I have no problem with that. I'd like to warn you that this is essentially security through obscurity. Only one copy ever needs to make it out of that closed space. The more people in there, the higher the odds of that happening. Once it does, all bets are off.
That's certainly true. But compromises must be made. A solution isn't worthless just because it's not 100% effective.

The only other alternative would be to withdraw from society entirely, which is obviously not feasible.

Why shouldn't people be able to earn a living with their originality and skill? Sounds like envy to me.
Go ahead and earn your living. Just don't expect me to take absurdities like delusional people thinking they own numbers seriously.
> Just don't expect me to take absurdities like delusional people thinking they own numbers seriously.

The same governments that let you 'own' physical items are the ones who say you can 'own' IP as well.

If they didn't - and didn't back it up with force - you wouldn't 'own' anything at all. Cherry picking which version of ownership is 'absurd' is an exercise in futility, since it's not up to you.

Nah. I own physical things by literally holding onto them. Keeping them inside my property to which only I have the keys. Defending that property by force if necessary. Government doesn't have to "let" me own anything, it merely recognizes and formalizes the de facto reality of things. Meanwhile we have these people with their made up delusions of ownership of ideas and all the contradictions inherent in that, and I'm supposed to pretend it's not absurd?
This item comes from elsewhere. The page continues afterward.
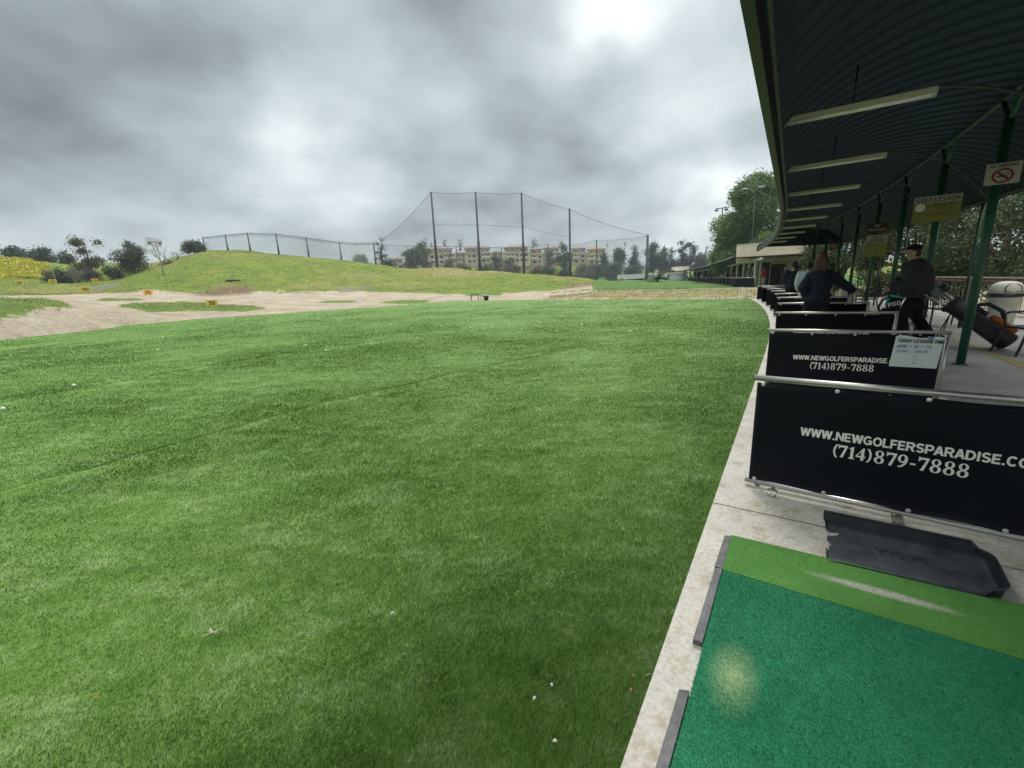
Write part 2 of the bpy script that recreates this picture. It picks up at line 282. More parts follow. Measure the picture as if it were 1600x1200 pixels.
# ------------------------------------------------------------------ terrain
TB = [(0, 532), (60, 525), (130, 518), (172, 513), (190, 509), (300, 499.5), (440, 490), (530, 483.5), (620, 478), (655, 474), (683, 471.8), (706, 470.3), (832, 468.6), (960, 468), (1080, 467.8), (1195, 467.5)]
tb = [G(x, y, -.03) for x, y in TB]
CT = [(0, 505, 26), (0, 488, 34), (0, 467, 44), (0, 462.5, 55), (0, 460, 80), (0, 448, 105), (0, 437, 130), (0, 404, 185), (0, 405, 230),
      (60, 495, 30), (60, 476, 42), (60, 466, 50), (60, 463, 58), (60, 459.5, 90), (60, 437, 130), (60, 408, 180), (60, 410, 230),
      (124, 492, 34), (124, 481, 45), (124, 470, 58), (124, 460, 85), (130, 447, 105), (130, 425, 150), (130, 412, 190),
      (200, 490, 38), (200, 476, 50), (200, 467, 62), (200, 456, 85), (200, 430, 118), (200, 425, 128), (200, 424, 160),
      (260, 480, 46), (260, 470, 58), (260, 457, 80), (260, 430, 105), (260, 406, 132), (262, 408, 165),
      (330, 487, 45), (330, 474, 56), (330, 459, 76), (330, 446, 88), (330, 418, 108), (330, 394.5, 128), (330, 398, 160),
      (400, 480, 46), (400, 466, 60), (400, 456, 78), (400, 425, 103), (400, 395, 128), (400, 399, 160),
      (480, 477, 49), (480, 465, 62), (480, 456, 78), (480, 430, 100), (480, 403, 124), (480, 410, 155),
      (560, 471, 52), (560, 463, 63), (560, 454, 78), (560, 435, 97), (560, 409, 120), (560, 416, 150),
      (640, 465, 58), (640, 457, 74), (640, 440, 94), (640, 418, 118), (640, 424, 150),
      (700, 466, 55), (700, 458.5, 70), (700, 442, 92), (700, 421.5, 115), (700, 430, 145),
      (770, 465, 52), (770, 457, 70), (770, 440, 90), (770, 422.3, 112), (770, 432, 140),
      (840, 464, 49), (840, 456, 68), (840, 440, 86), (840, 425.5, 106), (840, 436, 135),
      (880, 462, 47), (880, 452, 68), (885, 432, 102), (890, 440, 130), (910, 459, 45), (915, 449, 66), (920, 441, 96), (930, 441, 120),
      (1000, 460, 37), (1000, 452.7, 42), (1000, 448, 58), (1000, 442.5, 92), (950, 460, 38), (950, 453.5, 43), (950, 446, 70), (960, 442, 100),
      (1100, 459, 35), (1100, 451.5, 40), (1100, 447, 55), (1100, 442, 90), (1160, 459, 33), (1160, 450, 38.5), (1200, 449.5, 38), (1240, 447, 40),
      (640, 420, 250), (760, 419, 250), (880, 416, 250), (760, 436, 170), (640, 426, 180), (900, 437, 180), (980, 422, 260), (980, 440, 170), (1060, 438, 250), (1060, 441, 150),
      (400, 412, 260), (200, 414, 260), (0, 412, 320), (300, 418, 500), (700, 410, 480), (1050, 425, 450), (1150, 428, 300), (1150, 436, 110)]
cp = [(*D(*c)[:2], D(*c)[2]) for c in CT] + [(p[0], p[1], -.05) for p in tb]
for s_ in range(-10, 60, 6):
    for o_ in (0, 4, 9, 16): q = S(s_, o_); cp.append((q[0], q[1], -.1 if s_ < 31 else .25))
for s_ in range(-10, 80, 15): q = S(s_, 34); cp.append((q[0], q[1], 1.0)); q = S(s_, 120); cp.append((q[0], q[1], 5))
cp += [(-30*math.sin(a), -30*math.cos(a), -.2) for a in (-.9, -.3, .3, .9)]
cp = np.array(cp)
def lp(x, y):
    r = np.hypot(x, y)+1; return np.stack([np.arctan2(x, y)*2.2, np.log(r)*1.3], -1)
U = lp(cp[:, 0], cp[:, 1]); Kd = np.linalg.norm(U[:, None]-U[None], axis=2)
A = np.zeros((len(U)+3, len(U)+3)); A[:len(U), :len(U)] = Kd - 2e-3*np.eye(len(U))*-1; Pm = np.c_[np.ones(len(U)), U]; A[:len(U), len(U):] = Pm; A[len(U):, :len(U)] = Pm.T
W = np.linalg.solve(A, np.r_[cp[:, 2], 0, 0, 0])
def raw_h(x, y):
    q = lp(np.asarray(x, float), np.asarray(y, float)).reshape(-1, 2); out = np.empty(len(q))
    for i in range(0, len(q), 20000):
        c = q[i:i+20000]; k = np.linalg.norm(c[:, None]-U[None], axis=2); out[i:i+20000] = k@W[:-3] + np.c_[np.ones(len(c)), c]@W[-3:]
    return out
def fbm(x, y, sc, seed=0, oct=3):
    o = np.zeros(len(x))
    for i in range(oct):
        o += np.array([mnoise.noise((a*sc*2**i+seed, b*sc*2**i, seed*1.7)) for a, b in zip(x, y)])*.5**i
    return o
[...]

Whether or not the world conforms to their made up copyright reality isn't really up to them either. The simple fact is: information, once discovered, is infinitely copyable. No amount of lobbying is ever gonna change that. People are still gonna train AI models with "their" data and there's nothing they can do about it short of destroying free computing as we know it by making it so we can only execute software they approve. Surely you don't want that, fellow Hacker News user, given that such tyranny is the antithesis of everything the word "hacker" stands for.
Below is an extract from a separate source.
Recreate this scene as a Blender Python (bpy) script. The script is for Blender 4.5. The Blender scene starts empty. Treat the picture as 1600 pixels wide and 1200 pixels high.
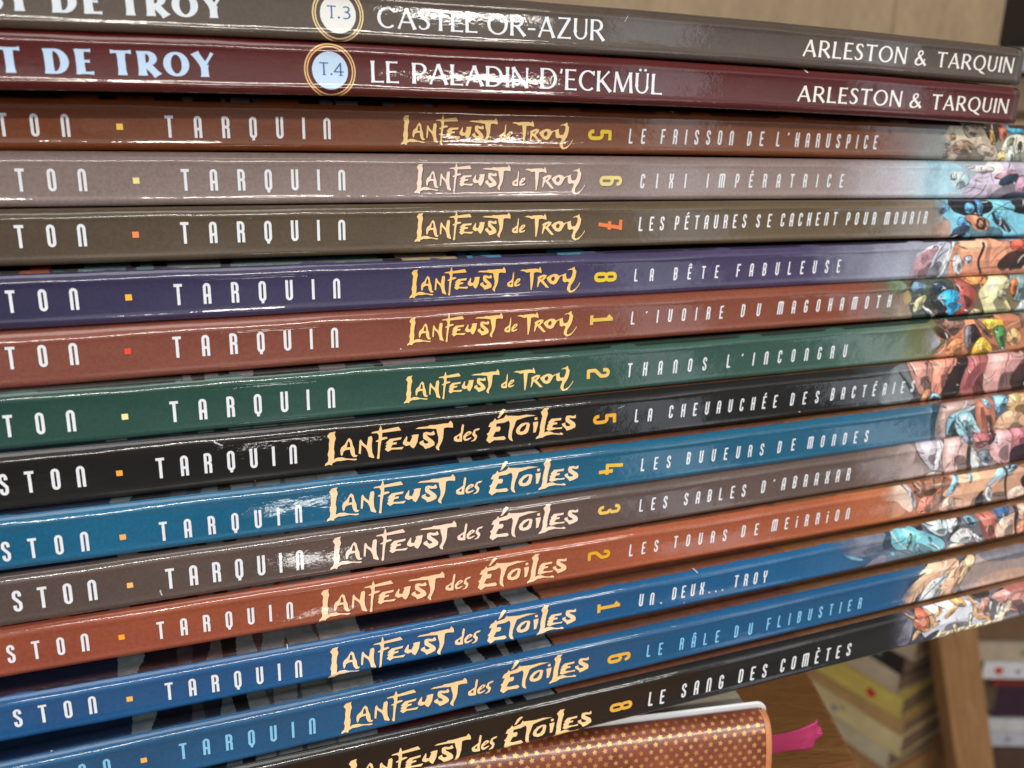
import bpy, bmesh, math, random
import numpy as np
from mathutils import Vector, Matrix
from mathutils.geometry import delaunay_2d_cdt
C = bpy.context.scene.collection
SC = bpy.context.scene
# ------------------------------------------------------------------ camera
PITCH, ROLL, LENS = 0.292735, 0.013519, 29.0301
cd = bpy.data.cameras.new('camera'); cam = bpy.data.objects.new('camera', cd); C.objects.link(cam)
cam.matrix_world = Matrix.Rotation(math.pi/2-PITCH, 4, 'X') @ Matrix.Rotation(ROLL, 4, 'Z')
cd.sensor_width = 36; cd.lens = LENS; cd.clip_start = .01; cd.clip_end = 50
cd.dof.use_dof = True; cd.dof.focus_distance = .168; cd.dof.aperture_fstop = 18
SC.camera = cam
# ------------------------------------------------------------------ world: a dim shop interior round the stack
w = bpy.data.worlds.new('World'); SC.world = w; w.use_nodes = True
nt = w.node_tree; N = nt.nodes; N.clear()
def nn(t, **k):
    n = N.new(t)
    for a, b in k.items(): setattr(n, a, b)
    return n
wo = nn('ShaderNodeOutputWorld'); bg = nn('ShaderNodeBackground'); tc = nn('ShaderNodeTexCoord')
sep = nn('ShaderNodeSeparateXYZ'); cr = nn('ShaderNodeValToRGB'); mr = nn('ShaderNodeMapRange')
no = nn('ShaderNodeTexNoise'); no.inputs['Scale'].default_value = 3.2; no.inputs['Detail'].default_value = 3
nr = nn('ShaderNodeValToRGB'); mx = nn('ShaderNodeMixRGB', blend_type='MULTIPLY'); mx.inputs[0].default_value = 1
L = nt.links.new
L(tc.outputs['Generated'], sep.inputs[0]); L(sep.outputs['Z'], mr.inputs['Value'])
mr.inputs['From Min'].default_value = -1; mr.inputs['From Max'].default_value = 1
L(mr.outputs[0], cr.inputs[0]); e = cr.color_ramp.elements
e[0].position = .30; e[0].color = (.20, .19, .185, 1); e[1].position = .62; e[1].color = (.70, .69, .67, 1)
x = e.new(.48); x.color = (.25, .24, .24, 1); x = e.new(.72); x.color = (.40, .40, .41, 1); x = e.new(.9); x.color = (.16, .155, .15, 1)
L(tc.outputs['Generated'], no.inputs['Vector']); L(no.outputs[0], nr.inputs[0])
nr.color_ramp.elements[0].position = .38; nr.color_ramp.elements[0].color = (.35, .33, .32, 1)
nr.color_ramp.elements[1].position = .62; nr.color_ramp.elements[1].color = (1.4, 1.38, 1.34, 1)
L(cr.outputs[0], mx.inputs[1]); L(nr.outputs[0], mx.inputs[2]); L(mx.outputs[0], bg.inputs[0]); L(bg.outputs[0], wo.inputs[0])
bg.inputs[1].default_value = 1.0
# ------------------------------------------------------------------ lamps of the shop
def lamp(name, loc, target, sx, sy, power, col):
    d = bpy.data.lights.new(name, 'AREA'); d.shape = 'RECTANGLE'; d.size = sx; d.size_y = sy; d.energy = power; d.color = col
    o = bpy.data.objects.new(name, d); C.objects.link(o); o.location = loc
    o.rotation_euler = (Vector(target)-Vector(loc)).to_track_quat('-Z', 'Y').to_euler(); return o
lamp('strip_lamp', (.68, -1.22, .66), (0, .17, -.05), 1.25, .05, 15, (1, .93, .84))
lamp('panel_lamp', (1.05, -1.05, .165), (0, .17, 0), .24, .06, 2.0, (1, .95, .88))
lamp('floor_lamp', (.49, -.95, -.66), (0, .17, -.1), .09, .045, .30, (1, .97, .92))
lamp('ceiling_lamp', (-.1, -.4, 1.6), (0, .2, -.05), 1.4, .9, 15, (1, .96, .92))
lamp('window_light', (-1.1, -.7, .4), (-.05, .17, -.05), .7, .7, 12, (.88, .94, 1))
lamp('door_light', (1.62, -1.0, -.30), (0, .2, -.05), .20, 1.5, 1.4, (.80, .90, 1))
lamp('door_light', (1.86, -.55, -.25), (0, .2, -.05), .14, 1.3, 1.0, (.80, .90, 1))
SC.view_settings.view_transform = 'Standard'; SC.view_settings.look = 'None'
SC.view_settings.exposure = .06; SC.view_settings.gamma = 1; SC.view_settings.use_curve_mapping = False
# ------------------------------------------------------------------ data: book poses and printed marks, all in mm on the book
SCUFF = [[12,[[40.86,10.31],[41.61,9.66],[42.95,8.23]],0.28],[12,[[-51.37,11.63],[-51.1,10.12],[-51.08,8.5]],0.22],[1,[[71.65,9.23],[71.94,8.43]],0.6],[14,[[-6.21,-0.54],[-5.46,-0.41],[-5.0,-1.05]],0.5],[8,[[-61.06,9.56],[-60.41,9.1],[-59.54,8.61]],0.4],[8,[[-54.29,0.83],[-54.19,0.55]],0.1],[10,[[-47.84,4.17],[-46.9,5.28],[-45.46,6.46]],0.12],[10,[[-73.14,2.65],[-72.92,1.51]],0.3],[0,[[24.92,6.45],[25.59,7.57]],0.16],[2,[[42.77,9.63],[43.3,9.23]],0.35],[8,[[24.97,7.73],[26.58,8.18]],0.14],[8,[[76.01,1.7],[76.41,1.66]],0.3],[6,[[-23.84,2.04],[-23.57,1.95]],0.4],[13,[[-93.92,11.01],[-93.62,10.24],[-93.14,10.79]],0.35],[4,[[-13.32,8.38],[-12.78,8.11]],0.25],[12,[[39.37,1.43],[39.56,1.22]],0.25],[3,[[-17.21,8.45],[-16.29,8.2],[-15.49,8.33]],0.22]]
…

> Government doesn't have to "let" me own anything,

You seem to be confusing possession with ownership.

Ownership is the social relationship by which you exert control independent of immediate possession, but you’ve just described how you can maintain possession.

Do people own property? Do they even have money? Do you own a license to your software? If it is all just on paper or on a screen, it's just numbers. The entire system is make-believe. If you choose not to believe in intellectual property, you must also acknowledge that other aspects of capitalism also do not actually exist and is a shared delusion.

However, the shared delusion makes the world go round as-is.

OK, "copyright bad", "intellectual property rights bad", so what's the alternative?

> If you choose not to believe in intellectual property, you must also acknowledge that other aspects of capitalism also do not actually exist and is a shared delusion.

I already do. Dollars? It's just paper, not even backed by anything. People believe in it so it has value for the time being. It will literally go to zero if people stop believing in it though.

It was hard for me to accept these truths. I don't post them here lightly.

> However, the shared delusion makes the world go round as-is.

People who choose to believe in delusions don't get to complain when reality inevitably comes creeping in.

> OK, "copyright bad", "intellectual property rights bad", so what's the alternative?

Post scarcity. Automate everything and provide abundance, eliminating the need for an economy to begin with.

But those artists with a true impulse to create still need to eat, pay for a place to live, etc. How exactly does that work?
Dunno. They'll probably get another job and use that to sustain their real interests. Or maybe AI will automate everything and we'll finally enter the age of post scarcity. I'm an optimist. What'll probably happen is we'll descend even further into cyberpunk hell.